As a foreign tourist visiting the Lake District ground with the purpose of revisiting
some of Wordsworth’s paths and dwelling places, I was faced at the same time with the desire
to render nature exactly as Wordsworth perceived it and the realisation that it was impossible:
Wordsworth’s nature was not just modified by time and modernisation, it was also idealised.

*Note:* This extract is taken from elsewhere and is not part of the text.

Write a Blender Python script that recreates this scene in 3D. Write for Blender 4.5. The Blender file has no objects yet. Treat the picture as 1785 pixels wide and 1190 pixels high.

Arguing that “we can no longer possess Romantic landscape vision” because Wordsworth’s
nature is “obsolete” (Kroeber 131), I propose that through his poetry we can still grasp the
essence of his nature, not by looking at it, but by looking into it. Even though I tried to
conceal obvious objects of modernity and kept the pictures empty of humans in order to come
closer to Wordsworth’s time, signs of either of them still showed. My work therefore
represents the nature of Lake District as it is today, the surface of it, which, like a ruin, bears
the reality of passing time and modernisation, but, while being Wordsworth’s source of
inspiration, it also carries his whole philosophy and thus transcends time. By selecting which
object was worthy of Wordsworth’s idealism, I not only used Picturesque theory on my work,
I was also influenced by his own Picturesque impulse, showing as a critical approach of our
actual world that again a displacement of ideology was necessary in order to recreate an
imitation of Wordsworth’s idealised world.